Posted: September 2nd, 2019 | No Comments »

French author Francis Carco’s novel Perversity (sometimes called Depravity) was first published in 1928 and translated into English by Jean Rhys. It’s set in the Paris underworld, where a prostitute and her pimp live n the same house as her sexually immature brother. A situation that doesn’t end well.

Interestingly, for this blog, the book, which is set mainly along Paris’s Boulevard de Crenelle. Several times in the novel Carco mentions that the Boulevard de Crenelle, in the 15th arrondissement to the south west of the city, was particularly popular with Chinese and other foreign workers in the city at the time, as well as other minority groups. I don’t know if this is true, or if it’s just Carco using the imagery of the Chinese to exoticise the world of Pervesity. Of course he is also suggestign that these women have fallen so low – indeed are ‘hatless!’ (often a sign of low class) – as to sleep with foreign men (or anyone not French basically)…

‘Sometimes they would watch the procession of men who were hunting for a woman, Chinese, Arabs, Negroes.’
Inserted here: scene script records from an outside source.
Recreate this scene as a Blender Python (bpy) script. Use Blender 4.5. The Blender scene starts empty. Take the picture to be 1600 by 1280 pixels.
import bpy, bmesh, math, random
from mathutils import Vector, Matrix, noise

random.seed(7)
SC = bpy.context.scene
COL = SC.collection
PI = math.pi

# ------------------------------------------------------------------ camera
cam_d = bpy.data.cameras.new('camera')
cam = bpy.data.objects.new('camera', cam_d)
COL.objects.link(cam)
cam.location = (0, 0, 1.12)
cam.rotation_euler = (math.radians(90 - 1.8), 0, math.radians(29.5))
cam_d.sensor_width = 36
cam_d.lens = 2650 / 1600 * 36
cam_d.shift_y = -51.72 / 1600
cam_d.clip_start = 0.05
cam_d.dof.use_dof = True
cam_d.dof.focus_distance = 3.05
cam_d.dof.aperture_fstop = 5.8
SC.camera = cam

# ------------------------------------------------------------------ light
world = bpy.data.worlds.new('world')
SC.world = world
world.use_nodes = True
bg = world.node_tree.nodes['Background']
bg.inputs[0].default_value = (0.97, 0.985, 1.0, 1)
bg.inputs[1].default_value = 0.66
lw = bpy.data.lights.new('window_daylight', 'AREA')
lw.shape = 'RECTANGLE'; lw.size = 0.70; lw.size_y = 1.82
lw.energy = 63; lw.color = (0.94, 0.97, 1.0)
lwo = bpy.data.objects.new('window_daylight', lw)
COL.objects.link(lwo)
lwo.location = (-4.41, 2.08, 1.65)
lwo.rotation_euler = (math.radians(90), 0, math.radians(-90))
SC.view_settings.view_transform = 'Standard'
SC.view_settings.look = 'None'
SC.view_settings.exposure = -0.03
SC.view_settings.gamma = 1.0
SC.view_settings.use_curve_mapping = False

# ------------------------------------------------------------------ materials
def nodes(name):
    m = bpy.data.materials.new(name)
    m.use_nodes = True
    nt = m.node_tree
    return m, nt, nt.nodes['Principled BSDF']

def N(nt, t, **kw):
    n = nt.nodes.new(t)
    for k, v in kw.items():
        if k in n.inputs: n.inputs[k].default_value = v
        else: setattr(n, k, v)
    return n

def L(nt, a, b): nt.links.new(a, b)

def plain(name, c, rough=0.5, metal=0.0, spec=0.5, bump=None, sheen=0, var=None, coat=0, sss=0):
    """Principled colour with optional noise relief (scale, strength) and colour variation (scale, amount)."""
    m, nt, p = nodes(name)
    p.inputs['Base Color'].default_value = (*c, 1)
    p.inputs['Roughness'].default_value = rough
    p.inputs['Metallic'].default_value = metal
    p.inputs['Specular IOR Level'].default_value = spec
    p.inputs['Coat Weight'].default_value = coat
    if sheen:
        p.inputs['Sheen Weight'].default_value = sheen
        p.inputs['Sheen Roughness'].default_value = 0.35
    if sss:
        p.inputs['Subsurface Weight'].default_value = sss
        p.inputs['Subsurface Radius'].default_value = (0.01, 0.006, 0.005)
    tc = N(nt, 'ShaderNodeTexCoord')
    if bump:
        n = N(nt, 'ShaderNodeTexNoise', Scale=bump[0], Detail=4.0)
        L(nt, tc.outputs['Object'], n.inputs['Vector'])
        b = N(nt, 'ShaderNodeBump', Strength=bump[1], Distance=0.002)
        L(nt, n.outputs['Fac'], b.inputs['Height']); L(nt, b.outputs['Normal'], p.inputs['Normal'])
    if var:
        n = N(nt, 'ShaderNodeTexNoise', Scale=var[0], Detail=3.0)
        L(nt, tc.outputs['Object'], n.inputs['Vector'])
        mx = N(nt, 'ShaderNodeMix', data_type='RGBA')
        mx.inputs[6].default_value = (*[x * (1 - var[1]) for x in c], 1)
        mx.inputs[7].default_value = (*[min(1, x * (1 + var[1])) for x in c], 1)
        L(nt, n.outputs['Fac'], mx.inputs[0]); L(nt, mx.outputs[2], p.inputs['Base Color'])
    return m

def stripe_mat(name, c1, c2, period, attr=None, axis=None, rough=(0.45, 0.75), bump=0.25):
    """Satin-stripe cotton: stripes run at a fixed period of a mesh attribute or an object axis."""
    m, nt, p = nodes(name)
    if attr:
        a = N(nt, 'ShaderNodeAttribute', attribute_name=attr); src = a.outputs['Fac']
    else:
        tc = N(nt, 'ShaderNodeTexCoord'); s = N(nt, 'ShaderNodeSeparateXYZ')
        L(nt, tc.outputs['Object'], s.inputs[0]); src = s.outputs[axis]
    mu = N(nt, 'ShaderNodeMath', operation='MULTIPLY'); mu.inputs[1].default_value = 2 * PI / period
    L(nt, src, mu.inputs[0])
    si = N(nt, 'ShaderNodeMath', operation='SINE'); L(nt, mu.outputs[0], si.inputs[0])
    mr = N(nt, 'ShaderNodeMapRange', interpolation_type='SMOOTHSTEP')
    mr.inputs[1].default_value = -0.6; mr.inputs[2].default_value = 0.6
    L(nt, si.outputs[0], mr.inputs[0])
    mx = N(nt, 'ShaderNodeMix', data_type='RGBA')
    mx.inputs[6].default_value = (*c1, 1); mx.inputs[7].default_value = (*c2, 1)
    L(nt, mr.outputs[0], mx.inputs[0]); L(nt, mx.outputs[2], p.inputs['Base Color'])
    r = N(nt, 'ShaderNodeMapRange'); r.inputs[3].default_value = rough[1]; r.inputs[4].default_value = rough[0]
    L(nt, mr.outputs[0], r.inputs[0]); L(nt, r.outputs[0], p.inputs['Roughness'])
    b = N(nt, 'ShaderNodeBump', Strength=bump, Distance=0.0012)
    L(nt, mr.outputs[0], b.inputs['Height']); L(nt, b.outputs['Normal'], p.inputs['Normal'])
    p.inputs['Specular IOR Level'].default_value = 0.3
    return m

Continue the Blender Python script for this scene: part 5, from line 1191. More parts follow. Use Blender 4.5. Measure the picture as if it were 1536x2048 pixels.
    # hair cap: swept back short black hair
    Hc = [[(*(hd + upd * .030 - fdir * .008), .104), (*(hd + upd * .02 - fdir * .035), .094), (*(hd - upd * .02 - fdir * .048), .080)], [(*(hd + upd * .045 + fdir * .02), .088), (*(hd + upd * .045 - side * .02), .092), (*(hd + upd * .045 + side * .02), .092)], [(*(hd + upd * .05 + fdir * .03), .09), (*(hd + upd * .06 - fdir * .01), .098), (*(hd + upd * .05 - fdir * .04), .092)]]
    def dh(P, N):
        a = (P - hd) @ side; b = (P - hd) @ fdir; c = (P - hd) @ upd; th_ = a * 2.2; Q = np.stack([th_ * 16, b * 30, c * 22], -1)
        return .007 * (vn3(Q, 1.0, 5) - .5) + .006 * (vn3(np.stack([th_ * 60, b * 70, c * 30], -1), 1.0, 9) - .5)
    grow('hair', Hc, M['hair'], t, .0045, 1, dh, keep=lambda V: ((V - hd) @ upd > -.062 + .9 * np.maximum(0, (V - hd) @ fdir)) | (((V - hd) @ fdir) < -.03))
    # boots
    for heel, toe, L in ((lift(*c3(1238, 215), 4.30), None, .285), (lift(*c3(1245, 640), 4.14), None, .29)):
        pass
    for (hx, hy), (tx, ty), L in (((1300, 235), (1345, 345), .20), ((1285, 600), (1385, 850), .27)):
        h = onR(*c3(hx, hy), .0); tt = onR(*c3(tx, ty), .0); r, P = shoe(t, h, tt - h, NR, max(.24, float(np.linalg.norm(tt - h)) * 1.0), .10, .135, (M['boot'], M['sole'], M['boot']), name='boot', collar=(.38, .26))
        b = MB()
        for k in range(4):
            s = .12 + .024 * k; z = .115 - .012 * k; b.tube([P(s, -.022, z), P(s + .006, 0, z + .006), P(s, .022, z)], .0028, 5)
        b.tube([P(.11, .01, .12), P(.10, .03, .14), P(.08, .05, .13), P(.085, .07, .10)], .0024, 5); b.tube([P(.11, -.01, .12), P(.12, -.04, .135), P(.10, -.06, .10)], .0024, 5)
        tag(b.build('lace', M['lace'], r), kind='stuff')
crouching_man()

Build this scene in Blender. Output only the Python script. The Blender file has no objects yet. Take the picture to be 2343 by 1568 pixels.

‘Many of his neighbours promenaded hatless young girls, and under their caps their faces were ravaged. There were many foreigners amongst them: swarthy Arabs, Chinese, Italians with short black moustaches, filthy Spaniards, Russians with reddened eyelids lacking eyelashes, Germans, fat Belgians.’

Carco, born in New Caledonia, did like to exoticise his writing and was part of the French Fantaisiste school of writers and artists.